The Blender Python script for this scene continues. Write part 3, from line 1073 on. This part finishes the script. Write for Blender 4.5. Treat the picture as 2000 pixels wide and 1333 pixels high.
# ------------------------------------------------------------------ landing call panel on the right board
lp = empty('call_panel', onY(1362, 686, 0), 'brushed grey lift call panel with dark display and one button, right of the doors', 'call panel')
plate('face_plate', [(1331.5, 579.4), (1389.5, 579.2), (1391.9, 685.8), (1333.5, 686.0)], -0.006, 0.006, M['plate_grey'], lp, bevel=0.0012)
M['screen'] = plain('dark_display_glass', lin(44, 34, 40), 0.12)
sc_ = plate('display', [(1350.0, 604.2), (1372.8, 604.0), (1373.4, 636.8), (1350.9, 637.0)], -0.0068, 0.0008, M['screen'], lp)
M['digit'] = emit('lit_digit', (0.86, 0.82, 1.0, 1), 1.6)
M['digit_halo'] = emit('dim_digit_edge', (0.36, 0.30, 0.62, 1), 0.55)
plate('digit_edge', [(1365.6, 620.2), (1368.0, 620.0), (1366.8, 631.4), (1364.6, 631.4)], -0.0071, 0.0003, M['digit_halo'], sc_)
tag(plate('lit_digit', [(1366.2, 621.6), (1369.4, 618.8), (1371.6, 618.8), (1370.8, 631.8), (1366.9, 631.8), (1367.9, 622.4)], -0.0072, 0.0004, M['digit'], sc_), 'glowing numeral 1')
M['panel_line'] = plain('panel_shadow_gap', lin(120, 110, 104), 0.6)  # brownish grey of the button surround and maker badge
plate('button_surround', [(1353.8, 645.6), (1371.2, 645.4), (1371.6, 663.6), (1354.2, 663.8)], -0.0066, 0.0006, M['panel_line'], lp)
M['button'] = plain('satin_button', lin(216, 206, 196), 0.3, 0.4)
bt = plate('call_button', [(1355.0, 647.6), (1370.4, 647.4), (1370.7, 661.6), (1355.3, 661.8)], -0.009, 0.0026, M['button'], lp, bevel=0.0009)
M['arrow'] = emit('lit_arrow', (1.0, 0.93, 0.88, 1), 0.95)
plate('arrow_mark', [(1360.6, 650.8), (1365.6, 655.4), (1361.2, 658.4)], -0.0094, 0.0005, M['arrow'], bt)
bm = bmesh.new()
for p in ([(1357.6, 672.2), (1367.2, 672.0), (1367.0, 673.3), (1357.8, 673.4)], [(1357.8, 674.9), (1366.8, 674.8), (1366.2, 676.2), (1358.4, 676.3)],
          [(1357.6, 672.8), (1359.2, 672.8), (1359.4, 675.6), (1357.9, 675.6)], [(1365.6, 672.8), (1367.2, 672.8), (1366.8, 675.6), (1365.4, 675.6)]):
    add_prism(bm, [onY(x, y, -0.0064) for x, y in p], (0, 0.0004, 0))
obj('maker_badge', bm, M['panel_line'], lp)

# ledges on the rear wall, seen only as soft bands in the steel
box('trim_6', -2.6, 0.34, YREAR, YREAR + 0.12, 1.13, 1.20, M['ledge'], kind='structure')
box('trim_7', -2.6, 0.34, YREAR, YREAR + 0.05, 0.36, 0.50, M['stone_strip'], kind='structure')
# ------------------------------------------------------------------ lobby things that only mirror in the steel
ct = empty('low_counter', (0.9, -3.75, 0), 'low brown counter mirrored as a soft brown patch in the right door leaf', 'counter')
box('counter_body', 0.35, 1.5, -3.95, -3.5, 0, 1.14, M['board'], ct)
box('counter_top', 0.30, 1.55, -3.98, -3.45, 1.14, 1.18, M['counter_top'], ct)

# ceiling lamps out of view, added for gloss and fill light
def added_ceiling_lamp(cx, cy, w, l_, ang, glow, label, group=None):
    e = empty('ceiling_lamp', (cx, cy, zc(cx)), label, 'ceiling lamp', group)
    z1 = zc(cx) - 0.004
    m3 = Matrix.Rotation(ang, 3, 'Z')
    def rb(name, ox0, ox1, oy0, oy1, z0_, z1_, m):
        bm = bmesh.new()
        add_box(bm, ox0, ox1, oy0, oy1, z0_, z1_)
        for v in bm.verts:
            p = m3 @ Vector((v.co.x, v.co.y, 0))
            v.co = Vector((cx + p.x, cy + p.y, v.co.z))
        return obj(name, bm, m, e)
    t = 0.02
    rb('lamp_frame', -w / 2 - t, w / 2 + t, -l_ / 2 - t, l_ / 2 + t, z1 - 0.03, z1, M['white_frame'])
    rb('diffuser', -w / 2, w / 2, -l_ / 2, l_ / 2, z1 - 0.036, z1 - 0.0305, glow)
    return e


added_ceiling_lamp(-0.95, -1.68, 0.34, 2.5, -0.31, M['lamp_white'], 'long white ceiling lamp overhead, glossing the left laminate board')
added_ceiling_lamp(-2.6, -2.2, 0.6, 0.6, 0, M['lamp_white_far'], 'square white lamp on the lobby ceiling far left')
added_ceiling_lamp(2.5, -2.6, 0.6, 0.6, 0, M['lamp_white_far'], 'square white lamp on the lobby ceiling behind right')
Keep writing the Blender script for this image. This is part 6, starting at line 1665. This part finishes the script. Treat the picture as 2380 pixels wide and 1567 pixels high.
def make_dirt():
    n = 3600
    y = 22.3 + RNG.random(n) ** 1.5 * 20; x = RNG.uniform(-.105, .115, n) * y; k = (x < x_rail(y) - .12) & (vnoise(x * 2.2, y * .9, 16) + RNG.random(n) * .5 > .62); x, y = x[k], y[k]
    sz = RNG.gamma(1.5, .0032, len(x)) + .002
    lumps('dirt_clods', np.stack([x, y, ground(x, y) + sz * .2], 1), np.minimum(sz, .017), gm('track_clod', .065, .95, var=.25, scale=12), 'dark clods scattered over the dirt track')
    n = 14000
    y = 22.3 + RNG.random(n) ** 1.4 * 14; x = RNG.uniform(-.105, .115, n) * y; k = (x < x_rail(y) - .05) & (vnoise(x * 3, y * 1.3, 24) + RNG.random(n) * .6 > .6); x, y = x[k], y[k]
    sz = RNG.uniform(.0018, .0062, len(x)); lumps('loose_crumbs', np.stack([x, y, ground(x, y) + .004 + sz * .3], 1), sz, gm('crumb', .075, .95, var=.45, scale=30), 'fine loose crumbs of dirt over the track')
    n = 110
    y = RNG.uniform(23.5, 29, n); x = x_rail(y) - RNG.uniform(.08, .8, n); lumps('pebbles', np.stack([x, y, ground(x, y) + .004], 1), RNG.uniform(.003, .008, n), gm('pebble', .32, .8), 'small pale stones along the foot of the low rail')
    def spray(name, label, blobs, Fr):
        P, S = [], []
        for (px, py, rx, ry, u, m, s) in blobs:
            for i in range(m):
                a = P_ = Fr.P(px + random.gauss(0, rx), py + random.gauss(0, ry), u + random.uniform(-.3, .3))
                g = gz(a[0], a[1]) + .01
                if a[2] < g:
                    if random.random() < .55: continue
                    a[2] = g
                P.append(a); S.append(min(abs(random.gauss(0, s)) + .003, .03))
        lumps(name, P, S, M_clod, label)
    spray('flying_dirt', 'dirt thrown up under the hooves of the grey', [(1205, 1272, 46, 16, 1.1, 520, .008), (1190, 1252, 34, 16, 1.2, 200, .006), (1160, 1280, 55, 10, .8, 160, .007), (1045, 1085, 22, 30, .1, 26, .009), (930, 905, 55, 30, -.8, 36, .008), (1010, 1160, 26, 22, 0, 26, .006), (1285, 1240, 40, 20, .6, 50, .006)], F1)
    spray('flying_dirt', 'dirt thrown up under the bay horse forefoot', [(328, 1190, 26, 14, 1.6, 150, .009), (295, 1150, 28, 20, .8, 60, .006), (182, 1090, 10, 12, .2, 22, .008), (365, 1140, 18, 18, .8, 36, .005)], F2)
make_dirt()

**What is required:**
The records above are to be copied in full, exactly as written.

**Response to the exercise:**
The Blender Python script for this scene continues. Write part 3, from line 1073 on. This part finishes the script. Write for Blender 4.5. Treat the picture as 2000 pixels wide and 1333 pixels high.
# ------------------------------------------------------------------ landing call panel on the right board
lp = empty('call_panel', onY(1362, 686, 0), 'brushed grey lift call panel with dark display and one button, right of the doors', 'call panel')
plate('face_plate', [(1331.5, 579.4), (1389.5, 579.2), (1391.9, 685.8), (1333.5, 686.0)], -0.006, 0.006, M['plate_grey'], lp, bevel=0.0012)
M['screen'] = plain('dark_display_glass', lin(44, 34, 40), 0.12)
sc_ = plate('display', [(1350.0, 604.2), (1372.8, 604.0), (1373.4, 636.8), (1350.9, 637.0)], -0.0068, 0.0008, M['screen'], lp)
M['digit'] = emit('lit_digit', (0.86, 0.82, 1.0, 1), 1.6)
M['digit_halo'] = emit('dim_digit_edge', (0.36, 0.30, 0.62, 1), 0.55)
plate('digit_edge', [(1365.6, 620.2), (1368.0, 620.0), (1366.8, 631.4), (1364.6, 631.4)], -0.0071, 0.0003, M['digit_halo'], sc_)
tag(plate('lit_digit', [(1366.2, 621.6), (1369.4, 618.8), (1371.6, 618.8), (1370.8, 631.8), (1366.9, 631.8), (1367.9, 622.4)], -0.0072, 0.0004, M['digit'], sc_), 'glowing numeral 1')
M['panel_line'] = plain('panel_shadow_gap', lin(120, 110, 104), 0.6)  # brownish grey of the button surround and maker badge
plate('button_surround', [(1353.8, 645.6), (1371.2, 645.4), (1371.6, 663.6), (1354.2, 663.8)], -0.0066, 0.0006, M['panel_line'], lp)
M['button'] = plain('satin_button', lin(216, 206, 196), 0.3, 0.4)
bt = plate('call_button', [(1355.0, 647.6), (1370.4, 647.4), (1370.7, 661.6), (1355.3, 661.8)], -0.009, 0.0026, M['button'], lp, bevel=0.0009)
M['arrow'] = emit('lit_arrow', (1.0, 0.93, 0.88, 1), 0.95)
plate('arrow_mark', [(1360.6, 650.8), (1365.6, 655.4), (1361.2, 658.4)], -0.0094, 0.0005, M['arrow'], bt)
bm = bmesh.new()
for p in ([(1357.6, 672.2), (1367.2, 672.0), (1367.0, 673.3), (1357.8, 673.4)], [(1357.8, 674.9), (1366.8, 674.8), (1366.2, 676.2), (1358.4, 676.3)],
          [(1357.6, 672.8), (1359.2, 672.8), (1359.4, 675.6), (1357.9, 675.6)], [(1365.6, 672.8), (1367.2, 672.8), (1366.8, 675.6), (1365.4, 675.6)]):
    add_prism(bm, [onY(x, y, -0.0064) for x, y in p], (0, 0.0004, 0))
obj('maker_badge', bm, M['panel_line'], lp)

# ledges on the rear wall, seen only as soft bands in the steel
box('trim_6', -2.6, 0.34, YREAR, YREAR + 0.12, 1.13, 1.20, M['ledge'], kind='structure')
box('trim_7', -2.6, 0.34, YREAR, YREAR + 0.05, 0.36, 0.50, M['stone_strip'], kind='structure')
# ------------------------------------------------------------------ lobby things that only mirror in the steel
ct = empty('low_counter', (0.9, -3.75, 0), 'low brown counter mirrored as a soft brown patch in the right door leaf', 'counter')
box('counter_body', 0.35, 1.5, -3.95, -3.5, 0, 1.14, M['board'], ct)
box('counter_top', 0.30, 1.55, -3.98, -3.45, 1.14, 1.18, M['counter_top'], ct)

# ceiling lamps out of view, added for gloss and fill light
def added_ceiling_lamp(cx, cy, w, l_, ang, glow, label, group=None):
    e = empty('ceiling_lamp', (cx, cy, zc(cx)), label, 'ceiling lamp', group)
    z1 = zc(cx) - 0.004
    m3 = Matrix.Rotation(ang, 3, 'Z')
    def rb(name, ox0, ox1, oy0, oy1, z0_, z1_, m):
        bm = bmesh.new()
        add_box(bm, ox0, ox1, oy0, oy1, z0_, z1_)
        for v in bm.verts:
            p = m3 @ Vector((v.co.x, v.co.y, 0))
            v.co = Vector((cx + p.x, cy + p.y, v.co.z))
        return obj(name, bm, m, e)
    t = 0.02
    rb('lamp_frame', -w / 2 - t, w / 2 + t, -l_ / 2 - t, l_ / 2 + t, z1 - 0.03, z1, M['white_frame'])
    rb('diffuser', -w / 2, w / 2, -l_ / 2, l_ / 2, z1 - 0.036, z1 - 0.0305, glow)
    return e


added_ceiling_lamp(-0.95, -1.68, 0.34, 2.5, -0.31, M['lamp_white'], 'long white ceiling lamp overhead, glossing the left laminate board')
added_ceiling_lamp(-2.6, -2.2, 0.6, 0.6, 0, M['lamp_white_far'], 'square white lamp on the lobby ceiling far left')
added_ceiling_lamp(2.5, -2.6, 0.6, 0.6, 0, M['lamp_white_far'], 'square white lamp on the lobby ceiling behind right')
Keep writing the Blender script for this image. This is part 6, starting at line 1665. This part finishes the script. Treat the picture as 2380 pixels wide and 1567 pixels high.
def make_dirt():
    n = 3600
    y = 22.3 + RNG.random(n) ** 1.5 * 20; x = RNG.uniform(-.105, .115, n) * y; k = (x < x_rail(y) - .12) & (vnoise(x * 2.2, y * .9, 16) + RNG.random(n) * .5 > .62); x, y = x[k], y[k]
    sz = RNG.gamma(1.5, .0032, len(x)) + .002
    lumps('dirt_clods', np.stack([x, y, ground(x, y) + sz * .2], 1), np.minimum(sz, .017), gm('track_clod', .065, .95, var=.25, scale=12), 'dark clods scattered over the dirt track')
    n = 14000
    y = 22.3 + RNG.random(n) ** 1.4 * 14; x = RNG.uniform(-.105, .115, n) * y; k = (x < x_rail(y) - .05) & (vnoise(x * 3, y * 1.3, 24) + RNG.random(n) * .6 > .6); x, y = x[k], y[k]
    sz = RNG.uniform(.0018, .0062, len(x)); lumps('loose_crumbs', np.stack([x, y, ground(x, y) + .004 + sz * .3], 1), sz, gm('crumb', .075, .95, var=.45, scale=30), 'fine loose crumbs of dirt over the track')
    n = 110
    y = RNG.uniform(23.5, 29, n); x = x_rail(y) - RNG.uniform(.08, .8, n); lumps('pebbles', np.stack([x, y, ground(x, y) + .004], 1), RNG.uniform(.003, .008, n), gm('pebble', .32, .8), 'small pale stones along the foot of the low rail')
    def spray(name, label, blobs, Fr):
        P, S = [], []
        for (px, py, rx, ry, u, m, s) in blobs:
            for i in range(m):
                a = P_ = Fr.P(px + random.gauss(0, rx), py + random.gauss(0, ry), u + random.uniform(-.3, .3))
                g = gz(a[0], a[1]) + .01
                if a[2] < g:
                    if random.random() < .55: continue
                    a[2] = g
                P.append(a); S.append(min(abs(random.gauss(0, s)) + .003, .03))
        lumps(name, P, S, M_clod, label)
    spray('flying_dirt', 'dirt thrown up under the hooves of the grey', [(1205, 1272, 46, 16, 1.1, 520, .008), (1190, 1252, 34, 16, 1.2, 200, .006), (1160, 1280, 55, 10, .8, 160, .007), (1045, 1085, 22, 30, .1, 26, .009), (930, 905, 55, 30, -.8, 36, .008), (1010, 1160, 26, 22, 0, 26, .006), (1285, 1240, 40, 20, .6, 50, .006)], F1)
    spray('flying_dirt', 'dirt thrown up under the bay horse forefoot', [(328, 1190, 26, 14, 1.6, 150, .009), (295, 1150, 28, 20, .8, 60, .006), (182, 1090, 10, 12, .2, 22, .008), (365, 1140, 18, 18, .8, 36, .005)], F2)
make_dirt()